If these factors align, the oil market could face a scenario of oversupply, potentially pushing prices below the forecasted $55.00 per barrel. This projection suggests a significant decline from current levels, which could have far-reaching implications for oil-producing countries, energy companies, and global economic dynamics.

The forecast from S&P Global provides a crucial outlook for market participants, policymakers, and investors in the energy sector. However, it's important to note that oil prices are subject to various geopolitical, economic, and supply-demand factors, which can lead to volatility and unexpected shifts in the market.

Saudi Arabia's Price Cuts

In a related development, Saudi Aramco has reduced prices for most crude oil grades across major markets for October shipments, following OPEC+'s decision to continue ramping up production.

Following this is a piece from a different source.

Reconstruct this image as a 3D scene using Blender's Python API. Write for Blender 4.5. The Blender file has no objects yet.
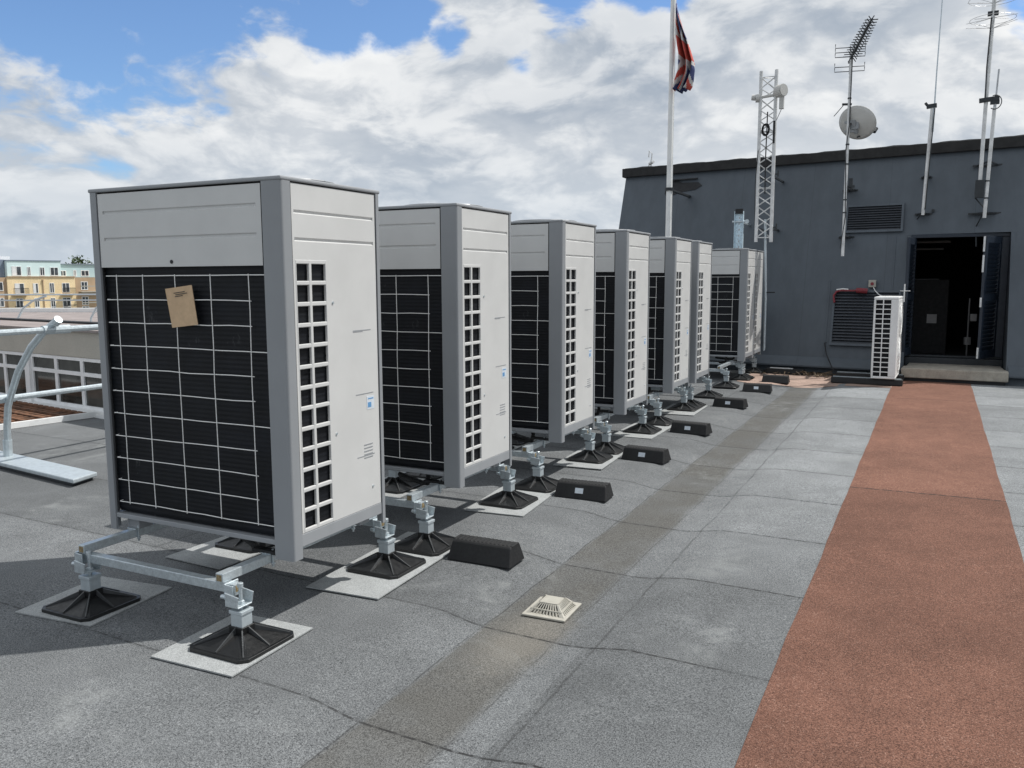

The company cut its flagship Arab Light crude price to Asia by $1.00 per barrel, setting it at a $2.20 premium to the regional benchmark - double the expected $0.50 reduction anticipated by refiners and traders.

Aramco also lowered prices for all European crude grades by $0.80 per barrel and reduced most U.S.-bound crude prices, with only Arab Light to the U.S. remaining unchanged at a $4.20 premium. These larger-than-expected Asian price cuts are viewed as a bearish signal by regional traders.

OPEC+ Strategy Shift

OPEC+ has agreed to press forward with production increases to reclaim market share from rivals, potentially shifting away from its traditional focus on defending crude prices. This decision aligns with the current market dynamics and could further contribute to the downward pressure on oil prices.

Crude oil in London has already declined approximately 12% this year to around $66.00 per barrel, with analysts projecting further decreases. As the year progresses, market observers will be closely monitoring these factors and their potential impact on global oil prices.